This week, the minimum wage debate was been kicked in to overdrive after fast-food workers across the country began protests and former Massachusetts Republican Governor Mitt Romney argued in favor of increasing the minimum wage.
After months of policy debates and reports, will the United States government finally raise it to $10.10?
Not so fast, says Federal Reserve Chair Janet Yellen, who delivered testimony to Congress on Thursday in which she presented two sides to the minimum wage debate that economists often put forward: assisting those in poverty and the numerous consequences to business, especially in today’s fragile economy.
Yellen refused to take a side on the matter, but she did support the Congressional Budget Office’s (CBO) report that warned President Obama’s plan would result in approximately half a million fewer jobs, something that wouldn’t bode well for a country that is suffering from a high unemployment rate.
The new Fed Chair said that how big an impact a minimum wage hike would have on the economy would require “considerable debate.” Yellen did say, however, that she wouldn’t argue with the CBO’s assessment because “they’re good at this kind of evaluation.”
In February, the non-partisan CBO published a report that explained that a minimum wage boost would lift close to one million workers out of poverty, but it would cost as many as 500,000 jobs.

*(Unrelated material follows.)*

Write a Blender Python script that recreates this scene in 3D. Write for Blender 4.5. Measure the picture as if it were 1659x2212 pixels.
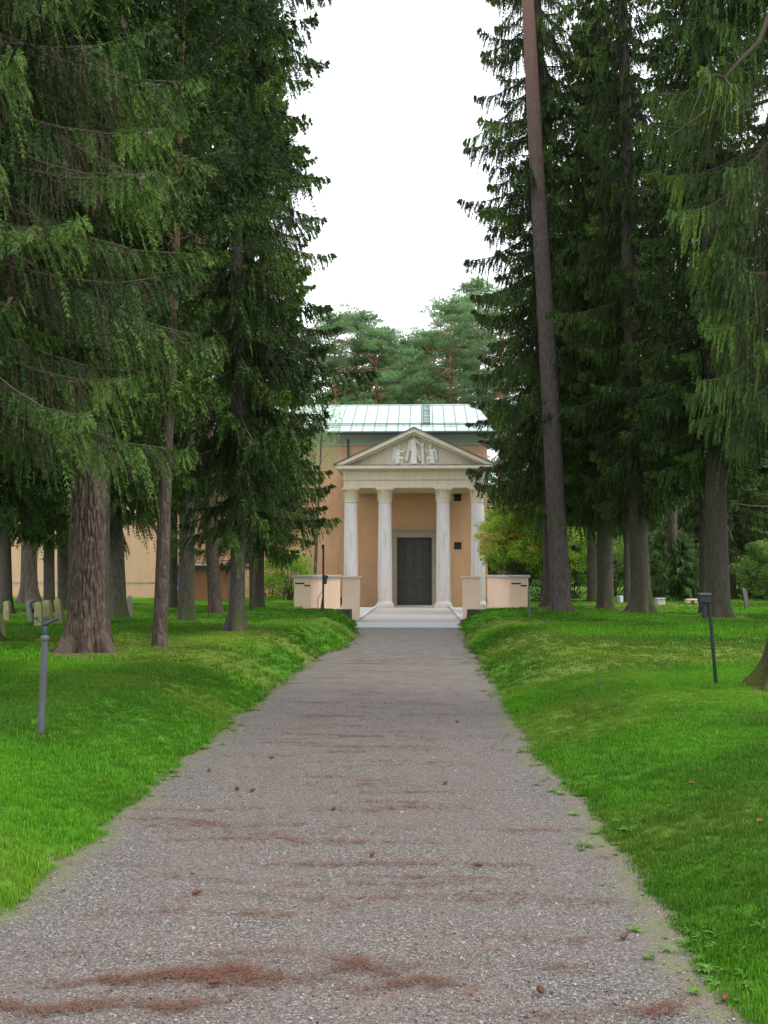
import bpy, bmesh, math, random
import numpy as np
from mathutils import Vector, Matrix, Euler
rad = math.radians
scene = bpy.context.scene
COL = scene.collection
for o in list(bpy.data.objects):
    bpy.data.objects.remove(o)

# ---------------------------------------------------------------- camera, world, sun, exposure
F, CX, CY = 2200.0, 829.5, 1106.0
EYE = 1.7
cam_d = bpy.data.cameras.new('camera'); cam = bpy.data.objects.new('camera', cam_d); COL.objects.link(cam)
cam.location = (0, 0, EYE)
cam.rotation_euler = (rad(90 + 3.486), 0, rad(2.147))
cam_d.sensor_fit = 'VERTICAL'; cam_d.sensor_height = 36; cam_d.lens = 36 * F / 2212
cam_d.clip_start = 0.05; cam_d.clip_end = 1500
scene.camera = cam

world = bpy.data.worlds.new("World"); scene.world = world; world.use_nodes = True
wn = world.node_tree.nodes; wl = world.node_tree.links; wn.clear()
sky = wn.new('ShaderNodeTexSky'); sky.sky_type = 'NISHITA'; sky.sun_disc = False
SUN_EL, SUN_AZ = rad(58), rad(104)      # azimuth clockwise from +Y (the light comes from the right)
sky.sun_elevation = SUN_EL; sky.sun_rotation = SUN_AZ; sky.dust_density = 4; sky.air_density = 1.0
tc = wn.new('ShaderNodeTexCoord'); mp = wn.new('ShaderNodeMapping'); mp.inputs['Scale'].default_value = (1, 1, 2.5)
cn = wn.new('ShaderNodeTexNoise'); cn.inputs['Scale'].default_value = 2.2; cn.inputs['Detail'].default_value = 5
cr = wn.new('ShaderNodeValToRGB')
cr.color_ramp.elements[0].position = .25; cr.color_ramp.elements[0].color = (9.2, 9.7, 10.4, 1)
cr.color_ramp.elements[1].position = .75; cr.color_ramp.elements[1].color = (11.0, 11.3, 11.6, 1)
mx = wn.new('ShaderNodeMixRGB'); mx.inputs[0].default_value = .93
bg = wn.new('ShaderNodeBackground'); bg.inputs[1].default_value = .13
wo = wn.new('ShaderNodeOutputWorld')
wl.new(tc.outputs['Generated'], mp.inputs[0]); wl.new(mp.outputs[0], cn.inputs['Vector']); wl.new(cn.outputs[0], cr.inputs[0])
wl.new(sky.outputs[0], mx.inputs[1]); wl.new(cr.outputs[0], mx.inputs[2]); wl.new(mx.outputs[0], bg.inputs[0]); wl.new(bg.outputs[0], wo.inputs[0])

sun_d = bpy.data.lights.new('sun', 'SUN'); sun = bpy.data.objects.new('sun', sun_d); COL.objects.link(sun)
sun_d.energy = 1.5; sun_d.angle = rad(25); sun_d.color = (1, .95, .87)
sv = Vector((math.sin(SUN_AZ) * math.cos(SUN_EL), math.cos(SUN_AZ) * math.cos(SUN_EL), math.sin(SUN_EL)))
sun.rotation_euler = sv.to_track_quat('Z', 'Y').to_euler()

scene.view_settings.view_transform = 'Standard'; scene.view_settings.look = 'None'
scene.view_settings.exposure = 0.80; scene.view_settings.gamma = 1
scene.view_settings.use_curve_mapping = False
scene.render.engine = 'CYCLES'
scene.cycles.max_bounces = 7; scene.cycles.diffuse_bounces = 4; scene.cycles.transmission_bounces = 3
scene.cycles.transparent_max_bounces = 4; scene.cycles.glossy_bounces = 2
scene.cycles.use_denoising = True

# ---------------------------------------------------------------- helpers
RM = np.array(cam.rotation_euler.to_matrix())
def ray(xd, yd):
    d = RM @ np.array([(xd - CX) / F, -(yd - CY) / F, -1.0]); return d / d[1]
def at(xd, yd, Y):
    d = ray(xd, yd) * Y
    return Vector((d[0], Y, EYE + d[2]))

def hash3(i, j, k, s=0):
    n = (i.astype(np.int64) * 374761393 + j.astype(np.int64) * 668265263 + k.astype(np.int64) * 2147483647 + s * 1274126177) & 0xffffffff
    n = ((n ^ (n >> 13)) * 1274126177) & 0xffffffff
    n = (n ^ (n >> 16)) & 0xffffffff
    return n / 4294967295.0
def vnoise(x, y, z=0.0, s=0):
    x, y, z = np.broadcast_arrays(np.asarray(x, float), np.asarray(y, float), np.asarray(z, float))
    i, j, k = np.floor(x), np.floor(y), np.floor(z)
    u, v, w = x - i, y - j, z - k
    u, v, w = u*u*(3-2*u), v*v*(3-2*v), w*w*(3-2*w)
    r = 0
    for a in (0, 1):
        for b in (0, 1):
            for c in (0, 1):
                r = r + hash3(i+a, j+b, k+c, s) * (u if a else 1-u) * (v if b else 1-v) * (w if c else 1-w)
    return r
def fbm(x, y, z=0.0, o=4, s=0):
    r, a, t = 0, 1, 0
    for q in range(o):
        f = 2.03**q; r = r + a * vnoise(np.asarray(x)*f, np.asarray(y)*f, np.asarray(z)*f, s+q); t += a; a *= .5
    return r / t
def sstep(a, b, x):
    t = np.clip((np.asarray(x, float) - a) / (b - a), 0, 1); return t*t*(3-2*t)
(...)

Despite most on Capitol Hill usually agreeing with the CBO on an array of issues, Democrats and the White House criticized the report and said it contradicts the viewpoints of many economists who say the minimum wage does not have an effect on employment.
“CBO’s estimates of the impact of raising the minimum wage on employment does not reflect the current consensus view of economists,” Jason Furman, the chairman of the White House’s Council of Economic Advisers, wrote in a WhiteHouse.gov blog post. “The bulk of academic studies, have concluded that the effects on employment of minimum wage increases in the range now under consideration are likely to be small to nonexistent.”
However, there have been numerous economists who have likened minimum wage laws to “compulsory unemployment,” such as Murray N. Rothbard, Milton Friedman, Thomas Sowell, Henry Hazlitt, Friedrich Hayek and several others. There are several arguments that they say can be made against the minimum wage:
- It hurts the unskilled, the uneducated, immigrants and youth
- Most minimum wage proposals are not based on any economic theory, model or premise
- Higher prices are the result of the minimum wage
- Qualifications of employment would enhance because companies are forced to pay higher wages
- Job losses because businesses would cut hours, reduce staff levels and perhaps automate the workforce
“It is obvious that the minimum wage advocates do not pursue their own logic, because if they push it to such heights, virtually the entire labor force will be disemployed. In short, you can have as much unemployment as you want, simply by pushing the legally minimum wage high enough,” wrote Rothbard in an article entitled “Outlawing Jobs: The Minimum Wage.”
Nevertheless, the American people are in favor of a higher minimum wage.
A Washington Post poll late last year discovered that two-thirds of Americans endorse a proposal to raise the minimum wage. A Gallup study found that more than three-quarters (76 percent) support increasing the minimum wage. Surveys have also shown that most Democrats, Republicans and Independents are in favor of hiking the minimum wage.